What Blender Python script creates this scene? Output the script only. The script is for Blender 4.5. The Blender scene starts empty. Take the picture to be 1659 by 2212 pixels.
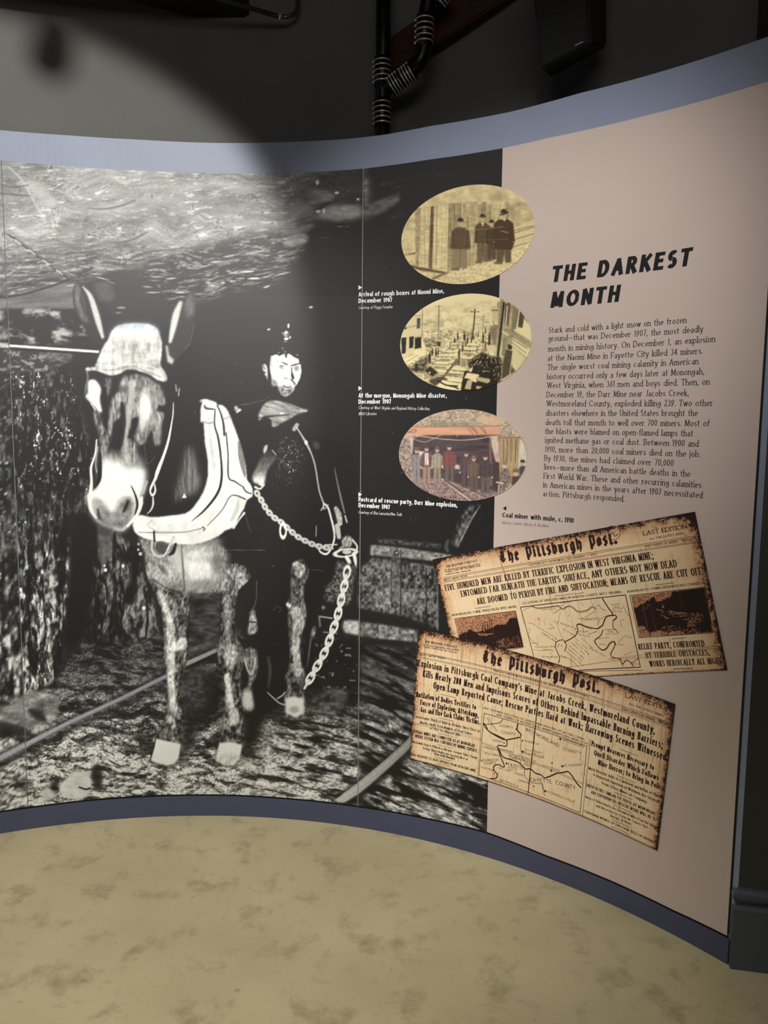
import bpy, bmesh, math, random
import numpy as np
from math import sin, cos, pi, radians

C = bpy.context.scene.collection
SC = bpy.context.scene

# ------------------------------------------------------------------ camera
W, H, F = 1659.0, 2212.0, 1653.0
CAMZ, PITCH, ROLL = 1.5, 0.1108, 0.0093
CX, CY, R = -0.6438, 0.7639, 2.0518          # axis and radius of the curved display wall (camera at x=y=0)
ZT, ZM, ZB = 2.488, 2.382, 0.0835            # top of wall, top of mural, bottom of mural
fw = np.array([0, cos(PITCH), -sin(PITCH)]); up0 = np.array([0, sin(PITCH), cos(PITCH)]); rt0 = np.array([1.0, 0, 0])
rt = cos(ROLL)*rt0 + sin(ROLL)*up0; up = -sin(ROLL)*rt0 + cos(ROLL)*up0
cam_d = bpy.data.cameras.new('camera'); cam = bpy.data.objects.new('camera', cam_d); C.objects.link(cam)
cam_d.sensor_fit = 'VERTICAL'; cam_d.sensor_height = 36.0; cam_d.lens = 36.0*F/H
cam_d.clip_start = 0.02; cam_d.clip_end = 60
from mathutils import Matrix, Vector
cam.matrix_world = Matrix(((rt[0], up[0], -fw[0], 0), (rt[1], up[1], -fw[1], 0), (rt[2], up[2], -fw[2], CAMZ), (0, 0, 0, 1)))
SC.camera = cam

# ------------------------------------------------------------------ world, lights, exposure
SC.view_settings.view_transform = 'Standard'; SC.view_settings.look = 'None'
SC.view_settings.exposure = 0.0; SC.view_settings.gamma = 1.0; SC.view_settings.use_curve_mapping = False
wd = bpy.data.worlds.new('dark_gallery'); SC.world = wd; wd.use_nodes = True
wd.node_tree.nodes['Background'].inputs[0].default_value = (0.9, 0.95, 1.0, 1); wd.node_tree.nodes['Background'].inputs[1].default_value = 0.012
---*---
→ Job: Give an exact copy of the material, leaving out every picture.

→ Exercise output:
What Blender Python script creates this scene? Output the script only. The script is for Blender 4.5. The Blender scene starts empty. Take the picture to be 1659 by 2212 pixels.
import bpy, bmesh, math, random
import numpy as np
from math import sin, cos, pi, radians

C = bpy.context.scene.collection
SC = bpy.context.scene

# ------------------------------------------------------------------ camera
W, H, F = 1659.0, 2212.0, 1653.0
CAMZ, PITCH, ROLL = 1.5, 0.1108, 0.0093
CX, CY, R = -0.6438, 0.7639, 2.0518          # axis and radius of the curved display wall (camera at x=y=0)
ZT, ZM, ZB = 2.488, 2.382, 0.0835            # top of wall, top of mural, bottom of mural
fw = np.array([0, cos(PITCH), -sin(PITCH)]); up0 = np.array([0, sin(PITCH), cos(PITCH)]); rt0 = np.array([1.0, 0, 0])
rt = cos(ROLL)*rt0 + sin(ROLL)*up0; up = -sin(ROLL)*rt0 + cos(ROLL)*up0
cam_d = bpy.data.cameras.new('camera'); cam = bpy.data.objects.new('camera', cam_d); C.objects.link(cam)
cam_d.sensor_fit = 'VERTICAL'; cam_d.sensor_height = 36.0; cam_d.lens = 36.0*F/H
cam_d.clip_start = 0.02; cam_d.clip_end = 60
from mathutils import Matrix, Vector
cam.matrix_world = Matrix(((rt[0], up[0], -fw[0], 0), (rt[1], up[1], -fw[1], 0), (rt[2], up[2], -fw[2], CAMZ), (0, 0, 0, 1)))
SC.camera = cam

# ------------------------------------------------------------------ world, lights, exposure
SC.view_settings.view_transform = 'Standard'; SC.view_settings.look = 'None'
SC.view_settings.exposure = 0.0; SC.view_settings.gamma = 1.0; SC.view_settings.use_curve_mapping = False
wd = bpy.data.worlds.new('dark_gallery'); SC.world = wd; wd.use_nodes = True
wd.node_tree.nodes['Background'].inputs[0].default_value = (0.9, 0.95, 1.0, 1); wd.node_tree.nodes['Background'].inputs[1].default_value = 0.012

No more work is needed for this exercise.